- [What is required]: Extract only the first line of the listing and every line after it up to and including the one with "return Vector(((px - CX) / s, F / s, z))". Omit the pictures.

- [Material]:
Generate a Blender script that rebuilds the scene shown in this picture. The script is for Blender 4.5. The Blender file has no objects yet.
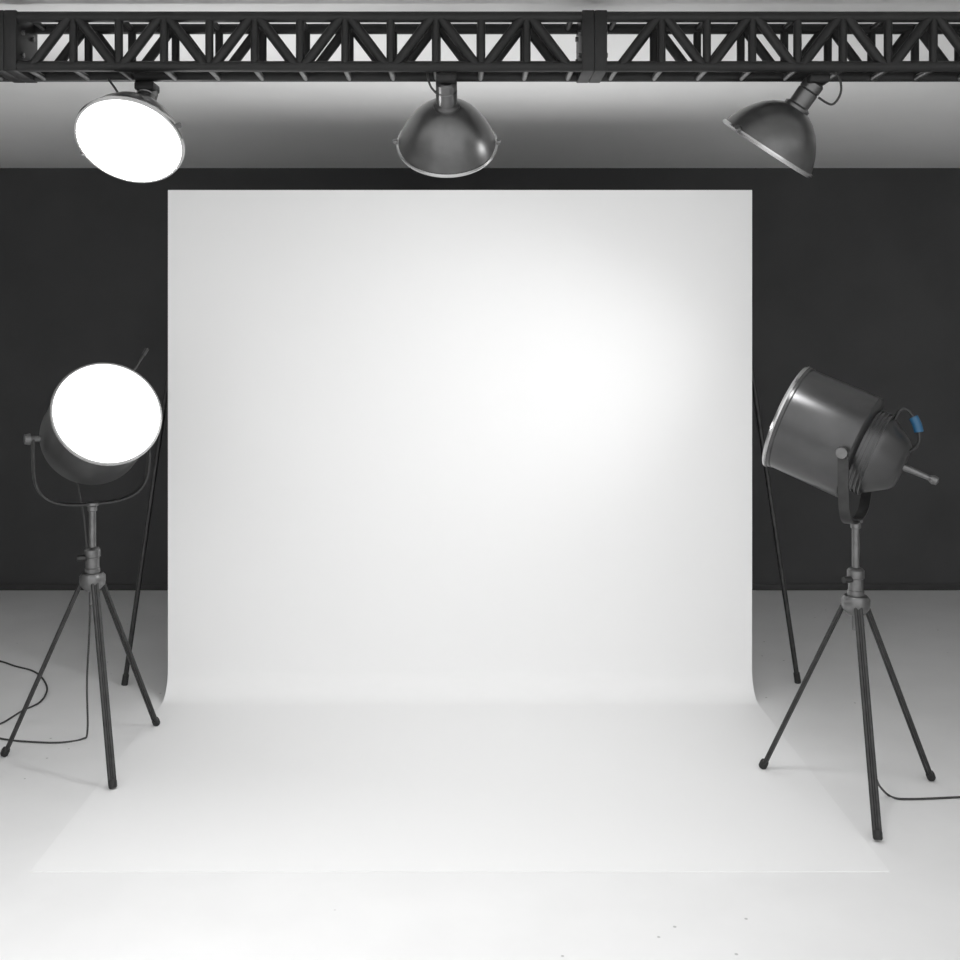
import bpy, bmesh, math, random
from mathutils import Vector, Matrix
random.seed(4)
C = bpy.context.scene.collection
PI = math.pi
F, CX, HY, EYE = 1072.0, 460.0, 325.0, 1.70       # focal length and vanishing point of the view, eye height

def at(px, py, depth):
    s = F / depth
    return Vector(((px - CX) / s, depth, EYE - (py - HY) / s))

def on_floor(px, py, z=0.0):
    s = (py - HY) / (EYE - z)
    return Vector(((px - CX) / s, F / s, z))

# ------------------------------------------------------------------ materials
def principled(name, col, rough=0.5, metal=0.0, spec=0.5):
    m = bpy.data.materials.new(name); m.use_nodes = True
    b = m.node_tree.nodes['Principled BSDF']
    b.inputs['Base Color'].default_value = (*col, 1)
    b.inputs['Roughness'].default_value = rough
    b.inputs['Metallic'].default_value = metal
    b.inputs['Specular IOR Level'].default_value = spec
    return m

def noisy(name, a, b, scale, rough=0.5, metal=0.0, spec=0.5, bump=0.0, detail=4, rough_var=0.0):
    m = principled(name, a, rough, metal, spec)
    nt = m.node_tree; bs = nt.nodes['Principled BSDF']
    tc = nt.nodes.new('ShaderNodeTexCoord'); n = nt.nodes.new('ShaderNodeTexNoise')
    n.inputs['Scale'].default_value = scale; n.inputs['Detail'].default_value = detail
    r = nt.nodes.new('ShaderNodeValToRGB')
    r.color_ramp.elements[0].position = .35; r.color_ramp.elements[1].position = .65
    r.color_ramp.elements[0].color = (*a, 1); r.color_ramp.elements[1].color = (*b, 1)
    nt.links.new(tc.outputs['Object'], n.inputs['Vector'])
    nt.links.new(n.outputs['Fac'], r.inputs['Fac'])
    nt.links.new(r.outputs['Color'], bs.inputs['Base Color'])
    if rough_var:
        mr = nt.nodes.new('ShaderNodeMapRange')
        mr.inputs['To Min'].default_value = rough - rough_var; mr.inputs['To Max'].default_value = rough + rough_var
        nt.links.new(n.outputs['Fac'], mr.inputs['Value']); nt.links.new(mr.outputs['Result'], bs.inputs['Roughness'])
    if bump:
        bp = nt.nodes.new('ShaderNodeBump'); bp.inputs['Strength'].default_value = bump
        bp.inputs['Distance'].default_value = .01
        nt.links.new(n.outputs['Fac'], bp.inputs['Height']); nt.links.new(bp.outputs['Normal'], bs.inputs['Normal'])
    return m

def floor_material():
    m = noisy('white_concrete', (.82, .82, .82), (.85, .85, .85), 3.0, .55, spec=.25)
    nt = m.node_tree; bs = nt.nodes['Principled BSDF']
    src = bs.inputs['Base Color'].links[0].from_socket
    tc = nt.nodes['Texture Coordinate'] if 'Texture Coordinate' in nt.nodes else nt.nodes.new('ShaderNodeTexCoord')
    v = nt.nodes.new('ShaderNodeTexVoronoi'); v.inputs['Scale'].default_value = 9.0
    nt.links.new(tc.outputs['Object'], v.inputs['Vector'])
    lt = nt.nodes.new('ShaderNodeMapRange')
    lt.inputs['From Min'].default_value = .035; lt.inputs['From Max'].default_value = .055
    lt.inputs['To Min'].default_value = 1.0; lt.inputs['To Max'].default_value = 0.0
    nt.links.new(v.outputs['Distance'], lt.inputs['Value'])
    sel = nt.nodes.new('ShaderNodeSeparateColor'); nt.links.new(v.outputs['Color'], sel.inputs['Color'])
    gt = nt.nodes.new('ShaderNodeMath'); gt.operation = 'GREATER_THAN'; gt.inputs[1].default_value = .3
    nt.links.new(sel.outputs['Red'], gt.inputs[0])
    mul = nt.nodes.new('ShaderNodeMath'); mul.operation = 'MULTIPLY'
    nt.links.new(lt.outputs['Result'], mul.inputs[0]); nt.links.new(gt.outputs['Value'], mul.inputs[1])
    mx = nt.nodes.new('ShaderNodeMix'); mx.data_type = 'RGBA'
    nt.links.new(mul.outputs['Value'], mx.inputs['Factor'])
    nt.links.new(src, mx.inputs['A']); mx.inputs['B'].default_value = (.5, .5, .5, 1)
    nt.links.new(mx.outputs['Result'], bs.inputs['Base Color'])
    return m

def glow(name, strength):
    m = bpy.data.materials.new(name); m.use_nodes = True
    nt = m.node_tree; nt.nodes.clear()
    e = nt.nodes.new('ShaderNodeEmission'); o = nt.nodes.new('ShaderNodeOutputMaterial')
    e.inputs['Strength'].default_value = strength; e.inputs['Color'].default_value = (1, 1, 1, 1)
    nt.links.new(e.outputs[0], o.inputs[0])
    return m

M_FLOOR = floor_material()
M_CEIL = noisy('ceiling_paint', (.90, .90, .895), (.92, .92, .915), 2.0, .8, spec=.1)
M_WALL = noisy('charcoal_wall_paint', (.074, .074, .075), (.086, .086, .087), 1.6, .75, spec=.2)
M_SIDE = noisy('white_side_wall_paint', (.52, .52, .515), (.55, .55, .545), 2.0, .8, spec=.1)
M_BASE = principled('black_baseboard_paint', (.055, .055, .055), .6)
M_PAPER = principled('white_backdrop_paper', (.87, .87, .87), .75, spec=.15)
M_TRUSS = noisy('black_truss_paint', (.012, .012, .012), (.016, .016, .016), 20, .45, spec=.3)
M_PLATE = noisy('truss_plate_paint', (.011, .011, .011), (.015, .015, .015), 20, .45, spec=.3)
M_DOME = noisy('gunmetal_lamp_shell', (.12, .12, .12), (.15, .15, .15), 12, .3, metal=.85)
M_CHROME = principled('polished_rim_metal', (.55, .55, .55), .22, metal=1.0)
M_STEEL = noisy('grey_steel', (.15, .15, .15), (.20, .20, .20), 30, .35, metal=.9)
M_BARREL = noisy('dark_barrel_enamel', (.085, .085, .086), (.10, .10, .101), 10, .28, metal=.75, spec=.5)
M_LEG = noisy('dark_stand_metal', (.045, .045, .045), (.060, .060, .060), 30, .4, metal=.7)
M_RUBBER = principled('black_rubber', (.02, .02, .02), .7)
M_CABLE = principled('dark_grey_cable', (.04, .04, .04), .6)
M_BLUE = principled('blue_plastic', (.02, .10, .20), .4)
M_LENS = glow('lit_lens', 2.4)

# ------------------------------------------------------------------ mesh helpers
def frame(d, ref=Vector((0, 0, 1))):
    z = Vector(d).normalized()
    if abs(z.dot(ref)) > .999: ref = Vector((0, 1, 0))
    x = ref.cross(z).normalized(); y = z.cross(x)
    return Matrix((x, y, z)).transposed().to_4x4()

def lathe(bm, prof, M=Matrix(), seg=48, close=False):
    """prof: list of (radius, height); revolved about local z of M"""
    rings = []
    for r, h in prof:
        if r < 1e-6:
            rings.append([bm.verts.new(M @ Vector((0, 0, h)))])
        else:
            rings.append([bm.verts.new(M @ Vector((r*math.cos(2*PI*k/seg), r*math.sin(2*PI*k/seg), h))) for k in range(seg)])
    pairs = list(zip(rings[:-1], rings[1:]))
    if close: pairs.append((rings[-1], rings[0]))
    for a, b in pairs:
        for k in range(seg):
            k2 = (k+1) % seg
            if len(a) == 1 and len(b) == 1: continue
            if len(a) == 1: bm.faces.new((a[0], b[k2], b[k]))
            elif len(b) == 1: bm.faces.new((a[k], a[k2], b[0]))
            else: bm.faces.new((a[k], a[k2], b[k2], b[k]))
    return bm

def rod(bm, p, q, r, r2=None, seg=14):
    p, q = Vector(p), Vector(q); r2 = r if r2 is None else r2
    M = Matrix.Translation(p) @ frame(q-p); L = (q-p).length
    return lathe(bm, [(0, 0), (r, 0), (r2, L), (0, L)], M, seg)

def box(bm, c, size, R=None, bevel=0.0):
    t = bmesh.new(); bmesh.ops.create_cube(t, size=1)
    for v in t.verts: v.co = Vector((v.co.x*size[0], v.co.y*size[1], v.co.z*size[2]))
    if bevel: bmesh.ops.bevel(t, geom=list(t.edges), offset=bevel, segments=2, affect='EDGES', profile=.5)
    M = Matrix.Translation(Vector(c)) @ (R.to_4x4() if R else Matrix())
    t.transform(M)
    me = bpy.data.meshes.new('t'); t.to_mesh(me); bm.from_mesh(me); bpy.data.meshes.remove(me); t.free()
    return bm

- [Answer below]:
Generate a Blender script that rebuilds the scene shown in this picture. The script is for Blender 4.5. The Blender file has no objects yet.
import bpy, bmesh, math, random
from mathutils import Vector, Matrix
random.seed(4)
C = bpy.context.scene.collection
PI = math.pi
F, CX, HY, EYE = 1072.0, 460.0, 325.0, 1.70       # focal length and vanishing point of the view, eye height

def at(px, py, depth):
    s = F / depth
    return Vector(((px - CX) / s, depth, EYE - (py - HY) / s))

def on_floor(px, py, z=0.0):
    s = (py - HY) / (EYE - z)
    return Vector(((px - CX) / s, F / s, z))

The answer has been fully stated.